Nothing about this line of cases leading to the decision in Abernathy limits trial courts to only consider an obligor's ability to pay the existing and agreed upon child support obligation when deciding whether to modify child support. In Forhan , the only basis for modification offered was the changed financial situation of the paying parent.
Point I is denied.
For her second point, Appellant claims the trial court erred in failing to hold Respondent in contempt for his failure to pay the required amount of child support while the parties' oldest child attended post-secondary schooling. Appellant argues that the original dissolution judgment was both unambiguous in its requirement of such payment and also immune from collateral attack.
"[I]n a civil contempt proceeding, this court will affirm the judgment unless there is no substantial evidence to support the decision, the decision is against the weight of the evidence, or the decision erroneously declares or applies the law." Ream-Nelson v.
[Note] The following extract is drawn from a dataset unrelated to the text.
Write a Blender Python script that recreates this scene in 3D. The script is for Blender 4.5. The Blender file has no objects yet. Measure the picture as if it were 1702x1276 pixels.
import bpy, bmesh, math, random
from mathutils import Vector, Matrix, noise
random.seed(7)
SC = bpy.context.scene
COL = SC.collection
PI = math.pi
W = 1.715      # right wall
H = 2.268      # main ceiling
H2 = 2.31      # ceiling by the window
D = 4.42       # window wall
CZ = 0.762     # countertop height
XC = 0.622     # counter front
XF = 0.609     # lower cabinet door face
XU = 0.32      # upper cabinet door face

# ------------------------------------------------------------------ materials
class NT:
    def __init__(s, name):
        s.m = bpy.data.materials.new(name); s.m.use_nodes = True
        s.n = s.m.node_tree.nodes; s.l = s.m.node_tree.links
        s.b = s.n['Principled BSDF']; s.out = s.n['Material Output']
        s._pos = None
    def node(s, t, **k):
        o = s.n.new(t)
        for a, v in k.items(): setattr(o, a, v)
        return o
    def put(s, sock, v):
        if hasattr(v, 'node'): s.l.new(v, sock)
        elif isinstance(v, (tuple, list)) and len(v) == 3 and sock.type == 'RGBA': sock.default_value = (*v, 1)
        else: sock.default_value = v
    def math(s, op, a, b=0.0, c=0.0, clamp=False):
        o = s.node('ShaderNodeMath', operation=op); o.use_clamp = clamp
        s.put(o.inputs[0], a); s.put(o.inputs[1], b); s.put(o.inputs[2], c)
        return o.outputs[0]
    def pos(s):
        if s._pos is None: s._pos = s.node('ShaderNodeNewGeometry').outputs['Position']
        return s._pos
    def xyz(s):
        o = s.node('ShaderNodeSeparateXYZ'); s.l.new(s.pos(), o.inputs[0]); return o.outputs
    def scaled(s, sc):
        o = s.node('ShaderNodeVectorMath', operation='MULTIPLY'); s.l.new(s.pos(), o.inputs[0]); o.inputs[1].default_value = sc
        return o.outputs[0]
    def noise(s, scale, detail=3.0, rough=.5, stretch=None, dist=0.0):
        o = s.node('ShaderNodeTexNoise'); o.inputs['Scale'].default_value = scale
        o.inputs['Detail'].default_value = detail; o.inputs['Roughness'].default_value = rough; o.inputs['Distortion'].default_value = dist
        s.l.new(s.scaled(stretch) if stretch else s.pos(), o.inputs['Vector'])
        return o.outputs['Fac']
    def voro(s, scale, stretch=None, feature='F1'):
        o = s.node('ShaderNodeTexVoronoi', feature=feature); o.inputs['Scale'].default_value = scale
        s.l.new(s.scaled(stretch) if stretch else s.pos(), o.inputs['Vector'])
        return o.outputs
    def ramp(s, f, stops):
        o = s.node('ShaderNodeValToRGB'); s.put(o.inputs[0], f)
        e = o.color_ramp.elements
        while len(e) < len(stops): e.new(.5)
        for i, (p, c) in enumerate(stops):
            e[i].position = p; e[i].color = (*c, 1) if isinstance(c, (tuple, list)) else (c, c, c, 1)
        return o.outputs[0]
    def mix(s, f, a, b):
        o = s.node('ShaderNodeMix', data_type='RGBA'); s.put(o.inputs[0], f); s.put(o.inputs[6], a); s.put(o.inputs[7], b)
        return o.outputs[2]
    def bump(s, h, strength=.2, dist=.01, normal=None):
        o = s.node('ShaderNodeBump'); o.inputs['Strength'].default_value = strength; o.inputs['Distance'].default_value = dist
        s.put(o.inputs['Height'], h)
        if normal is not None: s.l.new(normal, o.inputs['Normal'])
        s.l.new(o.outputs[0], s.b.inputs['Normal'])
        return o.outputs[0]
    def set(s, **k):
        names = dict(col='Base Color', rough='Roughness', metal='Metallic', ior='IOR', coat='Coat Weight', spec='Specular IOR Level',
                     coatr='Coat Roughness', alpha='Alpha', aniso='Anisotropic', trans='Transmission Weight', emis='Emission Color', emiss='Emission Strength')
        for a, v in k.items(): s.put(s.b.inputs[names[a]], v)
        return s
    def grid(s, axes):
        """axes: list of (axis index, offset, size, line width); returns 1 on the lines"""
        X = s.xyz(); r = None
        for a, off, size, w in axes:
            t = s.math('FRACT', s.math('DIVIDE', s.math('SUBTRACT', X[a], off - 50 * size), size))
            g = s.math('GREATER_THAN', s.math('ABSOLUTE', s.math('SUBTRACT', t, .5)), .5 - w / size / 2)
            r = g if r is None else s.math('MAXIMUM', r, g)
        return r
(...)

Nelson ,
"A party alleging contempt establishes a prima facie case for civil contempt when the party proves: (1) the contemnor's obligation to perform an action as required by the decree; and (2) the contemnor's failure to meet the obligation." Ream-Nelson ,
On August 11, 2015, Respondent filed and served Appellant with his motion to modify child support. On June 21, 2016, the custody order was modified to add a Sunday night to Respondent's weekend visitation, and in August 2016, when the parties' oldest child went to college, Respondent reduced his child support from $1,500 per month to cover two children to $1,000 per month to cover one child. Claiming the dissolution judgment clearly provided that child support shall not abate while a child attends college, Appellant sought to have Respondent's wages withheld for failing to pay the full amount of child support and moved to hold Respondent in contempt for the $500 in arrears. The trial court terminated the wage withholding pursuant to Respondent's motion, and Appellant's motion to hold Respondent *532in contempt was continued to the date of the trial on Respondent's motion to modify child support. The trial court ultimately denied Appellant's motion for contempt and reduced Respondent's child support modification to $288 per month and ordered Appellant to reimburse Respondent $3,428 for overpaid child support from the time of the June 2016 custody modification.
Here, the trial court had discretion to modify Respondent's child support obligation as of August 11, 2015, the date Appellant was personally served with Respondent's motion to modify child support. See Hoffman-Francis v. Francis ,
We have found no error in the trial court's order modifying child support as challenged. Therefore, we find no abuse of discretion in the trial court's denial of Appellant's motion for contempt.
Point II is denied.
Judgment affirmed.
Sherri B. Sullivan, J. and Kurt S. Odenwald, J., concur.
While Appellant argues that it was an error to modify Respondent's child support obligation, Appellant does not challenge the amount of the trial court's retrospective or prospective modification or any of the trial court's findings regarding the financial positions of the parties.
Respondent argues, and the trial court found, that Appellant's net worth also increased by 180% since the time of the original dissolution judgment. While Appellant does not challenge this conclusion, the evidence of this increase was not made part of our record on appeal.
While Appellant did not testify to her new husband's specific contribution to her household expenses, she testified that he buys groceries and "pays a couple of specific utility bills." She does not challenge the trial court's finding that Appellant's new husband contributes $530 each month to her household expenses.
Given our conclusion here, we need not address Appellant's argument regarding the trial court's finding that the language in the original dissolution judgment regarding abatement is indefinite and unenforceable or that the original dissolution decree was immune from collateral attack.